Vous vous souvenez peut-être que Père Bernard commençait
toujours ses homélies par : « Chers frères et sœurs. » Je crois
aujourd’hui que ça n’était pas seulement une formule de rhétorique. C’était un
respect de chacun dans une réelle conscience que, au-delà de toutes nos
différences, nous sommes très proches les uns des autres, fils et filles d’un
même Père, frères et sœurs d’un même Frère. Par sa longue expérience, il savait
aussi que nous avions tous nos combats, nos blessures, nos défaites, mais que
nous pouvions compter sur la miséricorde de ce Père qui n’abandonne pas ses
enfants. Et en choisissant la vie monastique, il a certainement été marqué par
cette phrase de saint Benoît : Que le Christ « nous amène tous
ensemble à la vie éternelle ! » Car si Père Bernard a si bien cherché
son Seigneur, ce n’était pas uniquement pour lui, mais pour nous et pas sans
nous.
Aujourd’hui, les frères de Scourmont perdent l’un d’entre
eux. Ce n’est pas d’abord la figure marquante du moine érudit, du latiniste ou
du poète qui s’en va, ni celle du moine à la rencontre du bouddhisme.

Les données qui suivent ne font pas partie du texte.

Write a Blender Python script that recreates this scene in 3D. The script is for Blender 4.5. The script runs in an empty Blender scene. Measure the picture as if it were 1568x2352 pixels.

Évidemment à 106 ans, nous ne perdons pas non plus ce qu’on appelle communément
une force vive. Mais nous perdons, de
façon bien plus capitale, une force vivante, vivifiante : force de prière, de
fidélité, de charité. Et ceci nous donne, à nous comme à vous, une
responsabilité. Car cette force de vie, il nous faut désormais l’incarner
davantage, lui donner un visage et un sourire. C’est à nous de vivre plus
encore cette suite du Christ, cette communion avec lui et entre nous, pour nous
laisser transformer, transfigurer, et, au dernier jour, ressusciter.